**EXERCISE**
Pull every line of the entries that has the word "part".

----

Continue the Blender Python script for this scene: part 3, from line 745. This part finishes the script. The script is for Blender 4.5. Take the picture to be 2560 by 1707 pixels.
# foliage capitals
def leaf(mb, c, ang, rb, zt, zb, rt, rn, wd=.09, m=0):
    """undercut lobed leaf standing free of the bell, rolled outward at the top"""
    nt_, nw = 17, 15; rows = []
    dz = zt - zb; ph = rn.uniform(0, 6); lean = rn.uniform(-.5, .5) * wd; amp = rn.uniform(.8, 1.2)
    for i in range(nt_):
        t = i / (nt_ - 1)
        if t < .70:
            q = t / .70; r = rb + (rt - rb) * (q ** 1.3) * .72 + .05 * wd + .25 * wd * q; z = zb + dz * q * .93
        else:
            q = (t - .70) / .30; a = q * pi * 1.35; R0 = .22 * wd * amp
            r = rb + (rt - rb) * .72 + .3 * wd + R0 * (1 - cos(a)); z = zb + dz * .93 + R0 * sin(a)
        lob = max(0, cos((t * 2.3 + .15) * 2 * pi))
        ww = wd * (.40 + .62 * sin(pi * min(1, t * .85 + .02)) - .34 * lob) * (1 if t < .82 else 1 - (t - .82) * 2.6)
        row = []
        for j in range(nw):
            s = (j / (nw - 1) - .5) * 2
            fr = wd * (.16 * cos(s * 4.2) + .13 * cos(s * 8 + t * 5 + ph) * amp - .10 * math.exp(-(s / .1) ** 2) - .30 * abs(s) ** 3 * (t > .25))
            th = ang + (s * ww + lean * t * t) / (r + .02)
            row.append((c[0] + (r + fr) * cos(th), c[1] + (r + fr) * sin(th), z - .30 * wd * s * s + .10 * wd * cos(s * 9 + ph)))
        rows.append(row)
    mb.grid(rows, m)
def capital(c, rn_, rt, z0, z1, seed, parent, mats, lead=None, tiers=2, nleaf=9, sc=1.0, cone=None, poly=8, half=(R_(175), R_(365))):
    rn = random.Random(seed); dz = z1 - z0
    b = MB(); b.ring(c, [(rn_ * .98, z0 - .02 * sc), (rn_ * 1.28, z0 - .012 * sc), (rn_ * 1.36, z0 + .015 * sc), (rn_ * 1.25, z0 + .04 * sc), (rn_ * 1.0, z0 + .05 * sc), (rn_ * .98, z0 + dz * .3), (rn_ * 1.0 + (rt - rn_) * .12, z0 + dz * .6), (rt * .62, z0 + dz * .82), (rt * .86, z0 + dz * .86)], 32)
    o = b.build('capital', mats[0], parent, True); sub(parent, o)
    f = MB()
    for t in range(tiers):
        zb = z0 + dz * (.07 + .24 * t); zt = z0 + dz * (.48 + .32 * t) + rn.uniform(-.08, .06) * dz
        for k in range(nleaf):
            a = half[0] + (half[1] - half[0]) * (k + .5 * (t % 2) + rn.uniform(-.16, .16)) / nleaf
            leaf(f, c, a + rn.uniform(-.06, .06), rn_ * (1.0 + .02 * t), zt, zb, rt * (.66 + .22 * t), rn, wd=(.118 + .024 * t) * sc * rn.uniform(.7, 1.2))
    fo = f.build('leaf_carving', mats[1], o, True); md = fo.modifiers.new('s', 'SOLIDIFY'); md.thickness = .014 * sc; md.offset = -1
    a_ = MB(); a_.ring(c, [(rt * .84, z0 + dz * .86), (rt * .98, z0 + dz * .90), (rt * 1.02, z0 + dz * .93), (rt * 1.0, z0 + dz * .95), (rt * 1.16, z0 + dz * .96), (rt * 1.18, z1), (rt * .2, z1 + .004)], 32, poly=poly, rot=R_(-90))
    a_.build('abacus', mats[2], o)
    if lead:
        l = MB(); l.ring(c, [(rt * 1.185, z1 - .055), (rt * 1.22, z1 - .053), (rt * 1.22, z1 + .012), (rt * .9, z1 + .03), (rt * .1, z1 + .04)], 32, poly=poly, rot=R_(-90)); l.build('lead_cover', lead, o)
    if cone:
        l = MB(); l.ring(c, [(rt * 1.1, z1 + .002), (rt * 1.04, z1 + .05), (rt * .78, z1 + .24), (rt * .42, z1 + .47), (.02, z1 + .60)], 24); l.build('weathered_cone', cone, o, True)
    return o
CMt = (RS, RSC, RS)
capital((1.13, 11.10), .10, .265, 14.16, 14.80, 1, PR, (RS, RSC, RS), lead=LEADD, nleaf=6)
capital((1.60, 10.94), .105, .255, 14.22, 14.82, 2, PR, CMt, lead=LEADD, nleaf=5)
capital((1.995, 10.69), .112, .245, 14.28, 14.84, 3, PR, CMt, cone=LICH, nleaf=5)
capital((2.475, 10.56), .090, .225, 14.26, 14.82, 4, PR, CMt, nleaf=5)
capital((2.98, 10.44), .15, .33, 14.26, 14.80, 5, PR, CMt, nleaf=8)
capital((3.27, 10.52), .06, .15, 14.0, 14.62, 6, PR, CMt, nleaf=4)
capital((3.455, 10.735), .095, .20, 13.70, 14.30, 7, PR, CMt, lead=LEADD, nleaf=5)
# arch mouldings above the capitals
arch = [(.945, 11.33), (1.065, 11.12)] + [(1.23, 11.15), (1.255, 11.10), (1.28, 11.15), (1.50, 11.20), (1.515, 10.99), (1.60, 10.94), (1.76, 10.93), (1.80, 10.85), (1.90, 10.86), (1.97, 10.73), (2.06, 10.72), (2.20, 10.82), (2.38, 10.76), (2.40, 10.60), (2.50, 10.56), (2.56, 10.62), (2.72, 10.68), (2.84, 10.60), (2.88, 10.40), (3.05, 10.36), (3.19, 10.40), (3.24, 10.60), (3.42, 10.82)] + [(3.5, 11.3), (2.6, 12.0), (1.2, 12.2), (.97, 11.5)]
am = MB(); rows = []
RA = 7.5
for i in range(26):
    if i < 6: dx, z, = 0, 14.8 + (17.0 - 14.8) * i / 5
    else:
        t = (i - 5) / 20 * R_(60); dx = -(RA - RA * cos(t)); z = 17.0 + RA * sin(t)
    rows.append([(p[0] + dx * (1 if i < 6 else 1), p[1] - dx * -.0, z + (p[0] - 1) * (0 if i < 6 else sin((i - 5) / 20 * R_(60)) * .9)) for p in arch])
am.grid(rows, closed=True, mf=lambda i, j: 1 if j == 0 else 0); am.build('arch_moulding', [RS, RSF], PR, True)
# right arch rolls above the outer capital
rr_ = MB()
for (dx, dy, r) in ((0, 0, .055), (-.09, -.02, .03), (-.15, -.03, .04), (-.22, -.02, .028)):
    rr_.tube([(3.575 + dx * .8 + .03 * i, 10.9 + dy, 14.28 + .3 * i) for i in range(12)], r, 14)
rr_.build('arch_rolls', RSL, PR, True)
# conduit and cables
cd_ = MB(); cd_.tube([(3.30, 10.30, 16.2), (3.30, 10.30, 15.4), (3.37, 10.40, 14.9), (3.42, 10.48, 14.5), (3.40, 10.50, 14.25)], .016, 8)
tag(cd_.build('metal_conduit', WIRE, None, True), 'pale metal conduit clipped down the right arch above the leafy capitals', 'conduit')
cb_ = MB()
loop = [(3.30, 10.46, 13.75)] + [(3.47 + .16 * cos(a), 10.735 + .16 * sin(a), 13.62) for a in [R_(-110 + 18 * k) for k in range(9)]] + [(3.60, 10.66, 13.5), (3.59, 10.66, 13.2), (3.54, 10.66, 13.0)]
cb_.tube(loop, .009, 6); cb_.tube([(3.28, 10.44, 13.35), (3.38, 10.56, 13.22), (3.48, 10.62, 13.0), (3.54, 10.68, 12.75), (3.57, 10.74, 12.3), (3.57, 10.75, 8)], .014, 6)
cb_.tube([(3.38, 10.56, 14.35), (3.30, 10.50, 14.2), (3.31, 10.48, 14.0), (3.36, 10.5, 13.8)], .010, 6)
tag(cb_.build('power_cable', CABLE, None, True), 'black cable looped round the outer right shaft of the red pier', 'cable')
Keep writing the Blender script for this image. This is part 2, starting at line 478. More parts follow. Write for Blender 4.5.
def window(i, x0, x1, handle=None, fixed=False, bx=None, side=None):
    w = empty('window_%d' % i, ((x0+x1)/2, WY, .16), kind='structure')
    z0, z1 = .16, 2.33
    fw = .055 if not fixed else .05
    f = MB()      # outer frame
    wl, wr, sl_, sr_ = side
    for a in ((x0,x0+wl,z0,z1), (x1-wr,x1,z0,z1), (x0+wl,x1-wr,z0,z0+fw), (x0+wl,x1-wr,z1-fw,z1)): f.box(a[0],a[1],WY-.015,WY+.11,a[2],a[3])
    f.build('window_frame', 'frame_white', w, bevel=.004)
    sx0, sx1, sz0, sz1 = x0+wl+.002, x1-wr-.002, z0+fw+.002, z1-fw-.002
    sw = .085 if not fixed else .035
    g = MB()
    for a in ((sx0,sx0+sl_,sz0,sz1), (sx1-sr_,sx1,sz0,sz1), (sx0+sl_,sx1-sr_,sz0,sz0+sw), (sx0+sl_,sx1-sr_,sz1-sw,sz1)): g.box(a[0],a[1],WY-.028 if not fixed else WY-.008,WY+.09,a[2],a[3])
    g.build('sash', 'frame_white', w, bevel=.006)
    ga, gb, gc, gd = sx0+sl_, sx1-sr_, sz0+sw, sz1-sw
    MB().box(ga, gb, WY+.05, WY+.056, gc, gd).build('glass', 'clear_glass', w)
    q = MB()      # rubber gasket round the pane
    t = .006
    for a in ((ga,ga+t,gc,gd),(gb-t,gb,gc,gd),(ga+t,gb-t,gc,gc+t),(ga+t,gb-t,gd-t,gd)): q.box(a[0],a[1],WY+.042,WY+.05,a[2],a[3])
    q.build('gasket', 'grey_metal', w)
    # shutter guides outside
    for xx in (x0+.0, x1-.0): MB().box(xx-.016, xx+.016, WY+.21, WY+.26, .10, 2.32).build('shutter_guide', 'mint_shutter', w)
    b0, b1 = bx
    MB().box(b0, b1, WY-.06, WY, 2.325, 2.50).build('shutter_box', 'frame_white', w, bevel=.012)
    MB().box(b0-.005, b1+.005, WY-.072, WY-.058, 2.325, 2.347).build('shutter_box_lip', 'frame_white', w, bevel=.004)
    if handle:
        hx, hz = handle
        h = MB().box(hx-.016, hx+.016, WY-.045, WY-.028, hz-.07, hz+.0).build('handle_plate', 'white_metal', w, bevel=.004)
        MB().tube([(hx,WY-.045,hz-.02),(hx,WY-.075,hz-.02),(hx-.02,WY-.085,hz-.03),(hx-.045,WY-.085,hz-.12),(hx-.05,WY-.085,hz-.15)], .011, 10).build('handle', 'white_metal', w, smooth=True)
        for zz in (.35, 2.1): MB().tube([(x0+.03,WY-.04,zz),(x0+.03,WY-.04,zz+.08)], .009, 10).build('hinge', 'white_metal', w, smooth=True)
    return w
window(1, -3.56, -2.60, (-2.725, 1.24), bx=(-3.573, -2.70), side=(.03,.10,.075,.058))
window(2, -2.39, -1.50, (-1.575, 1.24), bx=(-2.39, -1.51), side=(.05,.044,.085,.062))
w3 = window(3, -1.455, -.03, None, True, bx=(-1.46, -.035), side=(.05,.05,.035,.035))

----

**RESPONSE**
Continue the Blender Python script for this scene: part 3, from line 745. This part finishes the script. The script is for Blender 4.5. Take the picture to be 2560 by 1707 pixels.
Keep writing the Blender script for this image. This is part 2, starting at line 478. More parts follow. Write for Blender 4.5.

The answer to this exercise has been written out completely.